Here at the Crimson, we put out hundreds of sports stories every year, and sometimes as Harvard’s 41 varsity intercollegiate sports pile on top of each other, we lose the simple abilities of perception and hindsight.
But I was at the Beren Tennis Center this past weekend, watching the Harvard men’s tennis team roll over its first-round opponent in the NCAA tournament, when something struck me: this is the team’s best showing in my three years here. So I went home, clicked on the Internet archives of this paper and found something even more bedeviling—there have been a lot of times in this past school year when we’ve written that a Harvard sports team had its best season in “x” number of years.
In fact, 2001-2002 will go down as one of the most successful and memorable Harvard sports years ever, and it’s not even over yet, thanks to baseball, tennis, track and others. But as this is my last column of the year, let’s take a trip down memory lane (a.k.a JFK St.) to the athletic accomplishments of the year past.
Like almost everything else in America, our trip must begin on the morning of Sept. 11, 2001, as thousands of Harvard undergrads made their way to house JCRs to register for the upcoming year. The terrorist attacks were on a Tuesday, and all Harvard sporting events for the next week were either canceled or postponed, including football’s season opener against Holy Cross. The decision to take these steps were made by a fresh Harvard face, new Director of Athletics Robert Scalise. The renaissance of Harvard sports had begun.
Over the next two months our athletes competed in outdoor sports with reckless abandon and amazing success. In October, the women’s tennis team captured the fall ECAC championship, while the football team scored a pair of heart attack-inducing wins over Princeton and Dartmouth over at the Stadium. By November, Harvard was winning trophies left and right. Men’s water polo had its highest finish ever (third) at the Eastern Championships, field hockey close out its season with four straight wins and both soccers were headed for the NCAA tournament.
Men’s soccer, led by a youth movement with veteran leadership (always a strong combination), made its first NCAA appearance in five years on the strength of eight shutouts during the regular season. Considering the team had finished last in the Ivy League the year before, the 1-0 loss to Rutgers in the first round was nothing to be ashamed of. The women booters got a little farther, thanks to a quadruple-overtime goal by junior Beth Totman to beat Hartford in the first round, before losing to perennial national power UConn in the next.
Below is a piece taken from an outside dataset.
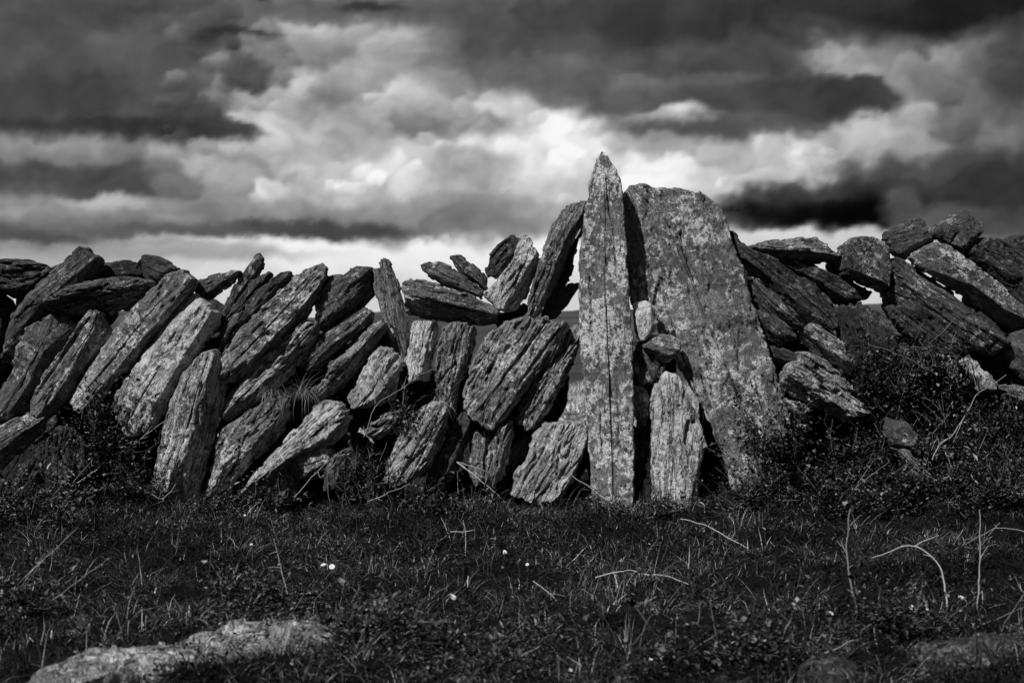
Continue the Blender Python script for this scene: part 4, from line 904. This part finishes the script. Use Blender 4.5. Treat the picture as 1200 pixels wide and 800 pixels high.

And of course, there was football. Injuries to the starting quarterback and running backs were no problem; it just bucked up on defense and line protection. Junior wide receiver Carl Morris, the Ivy Player of the Year, caught everything that was thrown at him, and even threw a few passes himself. Pure heart pushed the Crimson over the edge against defending champ Penn, and then Harvard’s decisive 35-23 victory at the Yale Bowl gave the Crimson its first perfect season since 1913. Essentially, the best season of the modern era.
The weather turned nasty in the winter, but Harvard just pushed its winning ways indoors. Men’s basketball hung in the most competitive Ivy race in recent memory for much longer than anyone had expected, only a year after losing its top scorer. And none of the Lavietes Pavilion fans will soon forget the two-point loss to Princeton, the overtime upset of Penn or the nationally televised demolition of Brown.